Review: 100 FEET

Review: 100 FEET

Posted by Peter Hall - January 25th 2009 @ 6:11 am

Written and Directed by Eric Red, 2008

Having just been released from the pen for murdering her abusive husband Mike, Marnie (Famke Janssen) begins her final year of servitude by way of house arrest.  Should she stray more than the titular distance from her ankle monitor’s base unit in the center of her Brooklyn brownstone, said unit will page Lou (Bobby Cannavale), the pissed off cop and former partner to Marnie’s slaughtered spouse.  This is problematic for Marnie as a slightly less corporeal yet no less abusive Mike has stuck around to give his wife what for from the afterlife.

Eric Red’s directorial return is a probing tour of a beaten woman’s battered life more than it is a horror film, if only because the ghost side undercurrent is low exertion versus Famke Janssen’s perpetual emotional gauntlet.  The gal gives one heck of an admirable turn, carrying the film by the scruff of its neck throughout.  That is not to say that 100 FEET is lacking the meat and potatoes of a good haunt.  Quite the opposite, actually.  100 FEET executes two film clinching sequences worth going down as two of the cooler, wilder poltergeist-gags found on film.

Regrettably, these two sequences are not characteristic of the film entire.  When not belting it out of the park (albeit in minute spurts), Red is either reinforcing the already unsinkable Marnie as an anomalous, complicated damsel in distress through melodrama or playing standard spook setups to telegraphed conclusions.  Por ejemplo, When we first see Marnie paint over her husband’s blood stain (which hadn’t been cleaned during her jail time) anyone who has ever been in the same room as a horror movie will know its reappearance is inevitable.  A blood stain that doesn’t go away is not an ultimate evil.  The audience is not Mr.
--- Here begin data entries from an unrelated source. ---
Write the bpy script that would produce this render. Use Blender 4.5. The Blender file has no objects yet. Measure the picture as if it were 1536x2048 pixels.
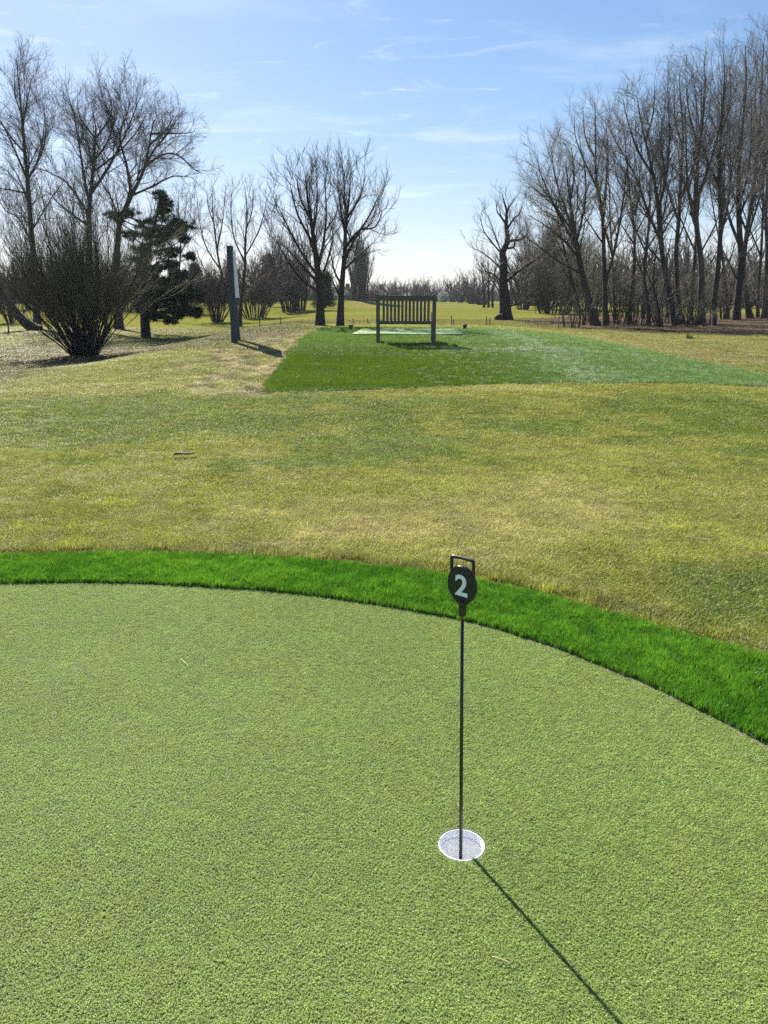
import bpy, math, random
import numpy as np
from mathutils import Vector

# ------------------------------------------------------------------ camera
F_PX = 1538.0            # focal length in photograph pixels (1536 x 2048)
PITCH = math.radians(15.69)
CAM_H = 1.228
SUN_AZ = math.radians(28)    # to the left of straight ahead
SUN_EL = math.radians(37)

sc = bpy.context.scene
cam_d = bpy.data.cameras.new("camera"); cam = bpy.data.objects.new("camera", cam_d)
sc.collection.objects.link(cam); sc.camera = cam
cam.location = (0, 0, CAM_H)
cam.rotation_euler = (math.radians(90) - PITCH, 0, 0)
cam_d.sensor_fit = 'VERTICAL'; cam_d.sensor_height = 24.0
cam_d.lens = 24.0 * F_PX / 2048.0
cam_d.clip_start = 0.05; cam_d.clip_end = 5000

# ------------------------------------------------------------------ world and sun
world = bpy.data.worlds.new("World"); sc.world = world; world.use_nodes = True
wn = world.node_tree.nodes; wl = world.node_tree.links
wn.clear()
w_out = wn.new('ShaderNodeOutputWorld'); w_bg = wn.new('ShaderNodeBackground')
sky = wn.new('ShaderNodeTexSky'); sky.sky_type = 'NISHITA'; sky.sun_disc = False
sky.sun_elevation = SUN_EL
# Nishita: rotation 0 puts the sun at +Y, positive turns it clockwise seen from above
sky.sun_rotation = -SUN_AZ
sky.air_density = 1.0; sky.dust_density = 0.35; sky.ozone_density = 3.0; sky.altitude = 50
tc = wn.new('ShaderNodeTexCoord')
# thin high cloud: direction projected on a high plane, stretched along one axis
sep = wn.new('ShaderNodeSeparateXYZ'); wl.new(tc.outputs['Generated'], sep.inputs[0])
zz = wn.new('ShaderNodeMath'); zz.operation = 'MAXIMUM'; zz.inputs[1].default_value = 0.0; wl.new(sep.outputs['Z'], zz.inputs[0])
za = wn.new('ShaderNodeMath'); za.operation = 'ADD'; za.inputs[1].default_value = 0.09; wl.new(zz.outputs[0], za.inputs[0])
dx = wn.new('ShaderNodeMath'); dx.operation = 'DIVIDE'; wl.new(sep.outputs['X'], dx.inputs[0]); wl.new(za.outputs[0], dx.inputs[1])
dy = wn.new('ShaderNodeMath'); dy.operation = 'DIVIDE'; wl.new(sep.outputs['Y'], dy.inputs[0]); wl.new(za.outputs[0], dy.inputs[1])
cmb = wn.new('ShaderNodeCombineXYZ'); wl.new(dx.outputs[0], cmb.inputs[0]); wl.new(dy.outputs[0], cmb.inputs[1])
def cloud_layer(rot, scale, nscale, detail, rough, dist, lo, hi, amount, seed):
    mp = wn.new('ShaderNodeMapping'); mp.inputs['Rotation'].default_value = (0, 0, rot)
    mp.inputs['Scale'].default_value = scale; mp.inputs['Location'].default_value = seed
    wl.new(cmb.outputs[0], mp.inputs['Vector'])
    n = wn.new('ShaderNodeTexNoise'); n.inputs['Scale'].default_value = nscale
    n.inputs['Detail'].default_value = detail; n.inputs['Roughness'].default_value = rough
    n.inputs['Distortion'].default_value = dist
    wl.new(mp.outputs[0], n.inputs['Vector'])
    r = wn.new('ShaderNodeMapRange'); r.interpolation_type = 'SMOOTHSTEP'
    r.inputs['From Min'].default_value = lo; r.inputs['From Max'].default_value = hi
    r.inputs['To Max'].default_value = amount
    wl.new(n.outputs['Fac'], r.inputs['Value'])
    return r.outputs[0]
c1 = cloud_layer(0.6, (1.0, 1.9, 1), 0.9, 8, 0.6, 0.6, 0.49, 0.82, 0.42, (3.1, 1.7, 0))
c2 = cloud_layer(0.95, (1.0, 3.0, 1), 2.0, 9, 0.68, 1.6, 0.54, 0.80, 0.42, (7.4, 2.2, 0))
# low cumulus bank near the horizon
mp3 = wn.new('ShaderNodeMapping'); mp3.inputs['Scale'].default_value = (3.2, 3.2, 11)
mp3.inputs['Location'].default_value = (0.4, 0.0, 0.3)
wl.new(tc.outputs['Generated'], mp3.inputs['Vector'])
n3 = wn.new('ShaderNodeTexNoise'); n3.inputs['Scale'].default_value = 4.5; n3.inputs['Detail'].default_value = 8
n3.inputs['Roughness'].default_value = 0.6; wl.new(mp3.outputs[0], n3.inputs['Vector'])
r3 = wn.new('ShaderNodeMapRange'); r3.interpolation_type = 'SMOOTHSTEP'
r3.inputs['From Min'].default_value = 0.50; r3.inputs['From Max'].default_value = 0.63; wl.new(n3.outputs['Fac'], r3.inputs['Value'])
e3 = wn.new('ShaderNodeMapRange'); e3.interpolation_type = 'SMOOTHSTEP'
e3.inputs['From Min'].default_value = 0.078; e3.inputs['From Max'].default_value = 0.04
e3.inputs['To Min'].default_value = 0.0; e3.inputs['To Max'].default_value = 0.75
wl.new(sep.outputs['Z'], e3.inputs['Value'])
m3 = wn.new('ShaderNodeMath'); m3.operation = 'MULTIPLY'; wl.new(r3.outputs[0], m3.inputs[0]); wl.new(e3.outputs[0], m3.inputs[1])
mx = wn.new('ShaderNodeMath'); mx.operation = 'MAXIMUM'; wl.new(c1, mx.inputs[0]); wl.new(c2, mx.inputs[1])
mx2 = wn.new('ShaderNodeMath'); mx2.operation = 'MAXIMUM'; wl.new(mx.outputs[0], mx2.inputs[0]); wl.new(m3.outputs[0], mx2.inputs[1])
cm = wn.new('ShaderNodeMix'); cm.data_type = 'RGBA'
wl.new(mx2.outputs[0], cm.inputs[0]); pass
# sky brightness compressed to even out the glare round the sun: c / (1 + k c) keeps the hue and holds the brightest part back
def vmath(op, a, b):
    v = wn.new('ShaderNodeVectorMath'); v.operation = op
    for i, q in ((0, a), (1, b)):
        if isinstance(q, bpy.types.NodeSocket): wl.new(q, v.inputs[i])
        else: v.inputs[i].default_value = q
    return v.outputs[0]
SKYK = 0.07
sky_h = wn.new('ShaderNodeHueSaturation'); sky_h.inputs['Saturation'].default_value = 1.16
wl.new(sky.outputs[0], sky_h.inputs['Color'])
sky_c = vmath('DIVIDE', vmath('MULTIPLY', sky_h.outputs[0], (0.97, 0.98, 1.10)), vmath('ADD', vmath('MULTIPLY', sky_h.outputs[0], (SKYK, SKYK, SKYK)), (1, 1, 1)))
[q for q in cm.inputs if q.name == 'A' and q.type == 'RGBA'][0]; wl.new(sky_c, [q for q in cm.inputs if q.name == 'A' and q.type == 'RGBA'][0])
# cloud brightness follows the sky behind it, whitened
cb = wn.new('ShaderNodeHueSaturation'); cb.inputs['Saturation'].default_value = 0.25; cb.inputs['Value'].default_value = 1.35
wl.new(sky_c, cb.inputs['Color'])
wl.new(cb.outputs[0], [q for q in cm.inputs if q.name == 'B' and q.type == 'RGBA'][0])
wl.new([q for q in cm.outputs if q.type == 'RGBA'][0], w_bg.inputs[0]); w_bg.inputs[1].default_value = 0.078
wl.new(w_bg.outputs[0], w_out.inputs[0])

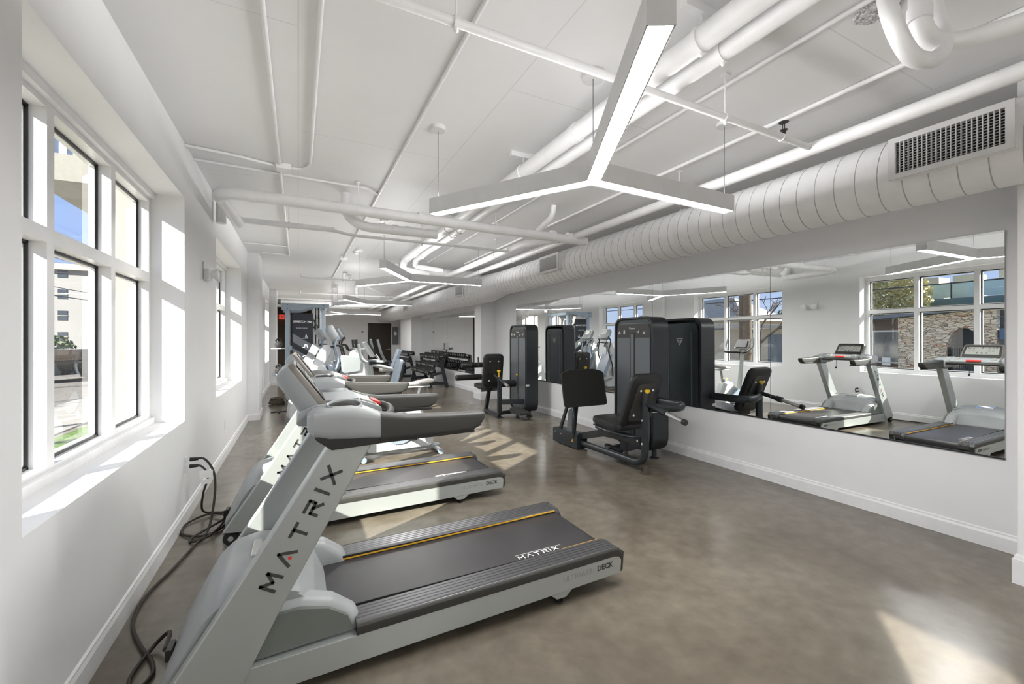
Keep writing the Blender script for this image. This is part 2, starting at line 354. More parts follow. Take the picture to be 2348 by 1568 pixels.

Clean.  We need a reminder there is a ghost in the house as much as a smoker needs a skull and cross bones on his favorite pack.  This isn’t our first time to the rodeo.  Move on.

And that is 100 FEET’s biggest problem.  A hesitance to move on, to quicken the pace.  It’s full of great ideas spaced far apart, as if Eric Red has tied patience to character building.  They’re not the same thing.  We learn nothing about Marnie at minute 45 that we didn’t know at minute 8.  We’ve seen nothing new in ghost world at minute 60 that we hadn’t at 30.  Either Red lacks a hat for pacing or he intentionally weighted the film at intervals, slumping the between.  Whatever the case, the script is at rest more often than rise.

That’s okay, though, because the rise is worth sticking around for and then some.  When visible, the ghost is a digital wax-work of the once living Mike, a simple special effect in line with the film’s minimalist production design (more on that in a sec).  When in action, however, he is a brutal blur of thrust capable of convincingly remodeling a house with Famke Jannsen as the sledge hammer.  Then there are the two mentioned sequences.  Only a toe will be dipped in spoiler territory, but one involves a garbage disposal and ‘tother, well, that I won’t even dip a toe in.  Suffice to say, I consider it one of those glorious, “Oh, shit!” moments we all recognize.  A moment capable of transferring mere rectangular images a few feet away into a full body scoot, as if the brain is telling your personage to give the happenings of the screen more room to rampage. It’s not scary, it’s just fuckin’ sweet.

When allowed to, rampage this ghost does.  All up and down a beautiful Brooklyn brownstone.  One should just assume that nothing is filmed on location these days, but I must admit I was surprised to see the exterior and interior sets built on the DVD’s making of segment.  Kudos to the production designer for maintaining the innate sense of spacial geography one gets when working within a city home.  Further kudos to Eric Red for setting it as he did instead of a lame house in the suburbs or a cabin in the woods.  The long corridors and deep design of that architectural style are as pleasing to the eye in the daylight as they are threatening in the dark.  Then again I am of the opinion that a brownstone-only setting improves any film ten fold (here’s looking at you, PANIC ROOM).

All in all, 100 FEET is a commendable return to bat for Eric Red.  The premise isn’t as original as THE HITCHER or NEAR DARK and some character inaction in the script will warrant a groan or four (somwhere a producer is shrugging his shoulders at that ending, which needed a rewrite and a reshoot), but where the aim was high, the mark was hit.  I’m not one to cherish a film for its occasional brilliance, but I’m not one to condemn occasional lethargy, either.  I can see stretches of 100 FEET becoming hazy down the line, but there are also sequences time will remember in stark contrast.  That’s the give and take of an unaplogetic B movie.